── Information provided ──

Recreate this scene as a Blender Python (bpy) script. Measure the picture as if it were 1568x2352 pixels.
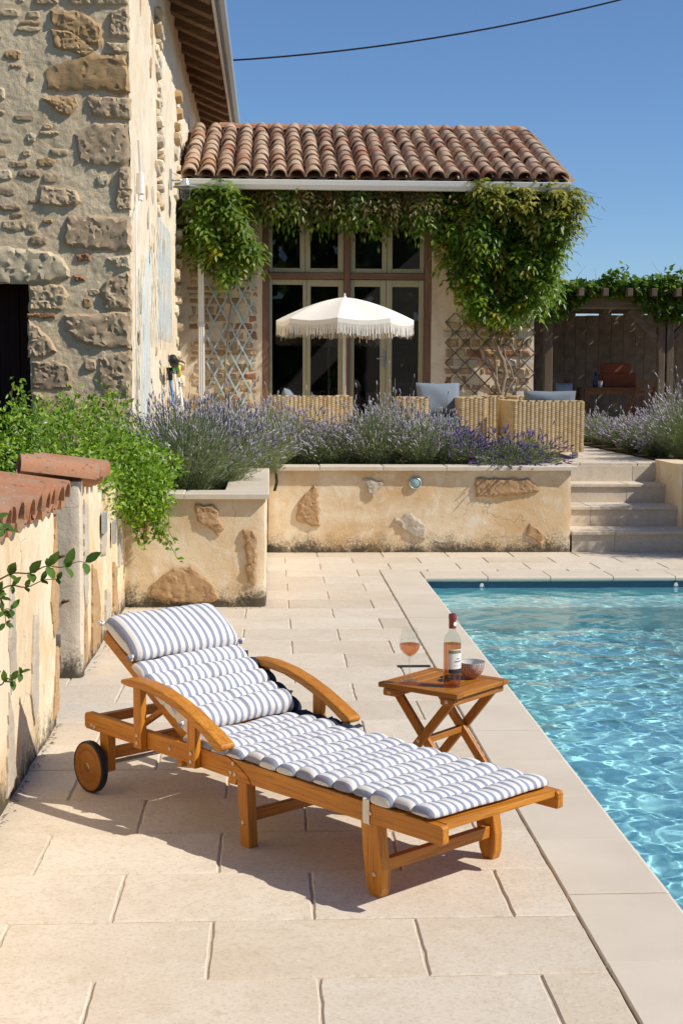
import bpy, math, random
import numpy as np
from mathutils import Vector, Matrix
R = math.radians
sc = bpy.context.scene
for o in list(bpy.data.objects): bpy.data.objects.remove(o)
col = sc.collection

# ------------------------------------------------------------------ camera
cam_d = bpy.data.cameras.new('camera'); cam = bpy.data.objects.new('camera', cam_d); col.objects.link(cam)
cam_d.sensor_fit = 'VERTICAL'; cam_d.sensor_height = 36.0; cam_d.lens = 50.0
cam_d.clip_start = 0.05; cam_d.clip_end = 2000
F_, CX, CY = 3267.0, 784.0, 1176.0
def _ray(x, y): return Vector(((x-CX)/F_, -(y-CY)/F_, -1.0)).normalized()
_Y = _ray(620, 874); _h = _ray(1620, 878)
_Z = _h.cross(_Y).normalized(); _X = _Y.cross(_Z)
_M = Matrix((_X, _Y, _Z))                       # world = M @ camera
cam.matrix_world = Matrix.Translation((0, 0, 1.6)) @ _M.to_4x4()
sc.camera = cam
sc.render.resolution_x, sc.render.resolution_y = 682, 1024

# ------------------------------------------------------------------ light
SUN_EL, SUN_AZ = 43.0, -19.0                     # azimuth measured from +X towards +Y
sd = Vector((math.cos(R(SUN_EL))*math.cos(R(SUN_AZ)), math.cos(R(SUN_EL))*math.sin(R(SUN_AZ)), math.sin(R(SUN_EL))))
w = bpy.data.worlds.new('World'); sc.world = w; w.use_nodes = True
wn = w.node_tree; bg = wn.nodes['Background']
sky = wn.nodes.new('ShaderNodeTexSky'); sky.sky_type = 'NISHITA'; sky.sun_disc = False
sky.sun_elevation = R(SUN_EL); sky.sun_rotation = R(90 - SUN_AZ)
sky.air_density = 1.0; sky.dust_density = 0.25; sky.ozone_density = 8.0; sky.altitude = 800
wn.links.new(sky.outputs[0], bg.inputs[0]); bg.inputs[1].default_value = 0.110
sl = bpy.data.lights.new('sun', 'SUN'); sl.energy = 4.5; sl.angle = R(0.5); sl.color = (1.0, 0.955, 0.87)
so = bpy.data.objects.new('sun', sl); col.objects.link(so)
so.rotation_euler = sd.to_track_quat('Z', 'Y').to_euler(); so.location = sd*30
vs = sc.view_settings
sc.display_settings.display_device = 'sRGB'
vs.view_transform = 'Standard'; vs.look = 'None'; vs.gamma = 1.0; vs.use_curve_mapping = False
vs.exposure = 0.10
sc.render.engine = 'CYCLES'
sc.cycles.use_denoising = True
sc.cycles.max_bounces = 10; sc.cycles.diffuse_bounces = 4; sc.cycles.glossy_bounces = 4
sc.cycles.transmission_bounces = 8; sc.cycles.transparent_max_bounces = 16
sc.cycles.sample_clamp_indirect = 6.0
sc.cycles.caustics_reflective = False; sc.cycles.caustics_refractive = True

# ------------------------------------------------------------------ object helpers
def tag(o, label=None, cat=None, group=None, kind=None):
    if label: o['label'] = label
    if cat: o['category'] = cat
    if group: o['group'] = group
    if kind: o['kind'] = kind
    return o
def thing(name, loc, label, cat, group=None, rz=0.0):
    o = bpy.data.objects.new(name, None); col.objects.link(o)
    o.location = loc; o.rotation_euler = (0, 0, rz); o.empty_display_size = 0.1
    return tag(o, label, cat, group)
class MB:
    """collects faces; build() links them as one mesh object"""
    def __init__(s): s.v = []; s.f = []; s.uv = None; s.mi = []
    def add(s, vs, fs):
        b = len(s.v); s.v.extend([tuple(p) for p in vs]); s.f.extend([tuple(i+b for i in f) for f in fs]); return s
    def box(s, x0, x1, y0, y1, z0, z1):
        return s.add([(x0,y0,z0),(x1,y0,z0),(x1,y1,z0),(x0,y1,z0),(x0,y0,z1),(x1,y0,z1),(x1,y1,z1),(x0,y1,z1)],
                     [(3,2,1,0),(4,5,6,7),(0,1,5,4),(1,2,6,5),(2,3,7,6),(3,0,4,7)])
    def beam(s, a, b, w, h, up=(0,0,1)):
        a = Vector(a); b = Vector(b); d = (b-a).normalized(); up = Vector(up)
        sx = d.cross(up)
        if sx.length < 1e-4: sx = d.cross(Vector((0,1,0)))
        sx.normalize(); sz = sx.cross(d)
        P = []
        for p in (a, b):
            for (i, j) in ((-1,-1),(1,-1),(1,1),(-1,1)): P.append(p + sx*(i*w/2) + sz*(j*h/2))
        return s.add(P, [(3,2,1,0),(4,5,6,7),(0,1,5,4),(1,2,6,5),(2,3,7,6),(3,0,4,7)])
    def prism(s, poly, fn, d0, d1):
        """poly: 2d outline (ccw), fn(u,v,d)->3d"""
        n = len(poly); P = [fn(u, v, d0) for u, v in poly] + [fn(u, v, d1) for u, v in poly]
        F = [tuple(range(n-1, -1, -1)), tuple(range(n, 2*n))] + [(i, (i+1) % n, n+(i+1) % n, n+i) for i in range(n)]
        return s.add(P, F)
    def tube(s, path, r, n=8, cap=True):
        path = [Vector(p) for p in path]; m = len(path)
        rr = r if hasattr(r, '__len__') else [r]*m
        t0 = (path[1]-path[0]).normalized(); ref = Vector((0,0,1)) if abs(t0.z) < .9 else Vector((1,0,0))
        nx = t0.cross(ref).normalized(); P = []
        for i, p in enumerate(path):
            t = (path[min(i+1, m-1)] - path[max(i-1, 0)]).normalized()
            nx = (nx - t*nx.dot(t)).normalized(); ny = t.cross(nx)
            for k in range(n):
                a = 2*math.pi*k/n; P.append(p + (nx*math.cos(a) + ny*math.sin(a))*rr[i])
        F = [(i*n+k, i*n+(k+1) % n, (i+1)*n+(k+1) % n, (i+1)*n+k) for i in range(m-1) for k in range(n)]
        if cap: F += [tuple(range(n-1, -1, -1)), tuple((m-1)*n+k for k in range(n))]
        return s.add(P, F)
    def lathe(s, prof, n=24, c=(0,0,0), cap=False):
        P = []; m = len(prof)
        for r, z in prof:
            for k in range(n):
                a = 2*math.pi*k/n; P.append((c[0]+r*math.cos(a), c[1]+r*math.sin(a), c[2]+z))
        F = [(i*n+k, i*n+(k+1) % n, (i+1)*n+(k+1) % n, (i+1)*n+k) for i in range(m-1) for k in range(n)]
        if cap: F += [tuple(range(n-1, -1, -1)), tuple((m-1)*n+k for k in range(n))]
        return s.add(P, F)
    def grid(s, nu, nv, fn, flip=False):
        P = [fn(i/nu, j/nv) for j in range(nv+1) for i in range(nu+1)]
        F = []
        for j in range(nv):
            for i in range(nu):
                a = j*(nu+1)+i; q = (a, a+1, a+nu+2, a+nu+1); F.append(q[::-1] if flip else q)
        return s.add(P, F)
    def mesh(s, name, m, smooth=False, off=(0,0,0)):
        me = bpy.data.meshes.new(name)
        V = np.array(s.v, float) - np.array(off, float)
        me.from_pydata(V.tolist(), [], s.f)
        if m is not None: me.materials.append(m)
        if smooth: me.polygons.foreach_set('use_smooth', [True]*len(me.polygons))
        me.update(); return me
    def build(s, name, m, parent=None, smooth=False, loc=(0,0,0), world=False, bev=0, seg=2, autos=False):
        """loc: origin of the object (in parent space); the collected coordinates are in parent space (world=True: world space)"""
        off = list(loc)
        if world and parent is not None:
            pl = parent.matrix_basis.translation; off = [off[i] for i in range(3)]
            me = s.mesh(name, m, smooth or autos, tuple(pl[i]+off[i] for i in range(3)))
        else: me = s.mesh(name, m, smooth or autos, tuple(off))
        o = bpy.data.objects.new(name, me); col.objects.link(o)
        o.location = loc
        if parent is not None: o.parent = parent
        if bev:
            b = o.modifiers.new('bevel', 'BEVEL'); b.width = bev; b.segments = seg; b.limit_method = 'ANGLE'; b.angle_limit = R(40)
        if autos:
            me.set_sharp_from_angle(angle=R(40))
        return o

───

**Directive**
Find and count the lines of the data that include the string "scene", and report that figure by itself.

**Completed exercise**
2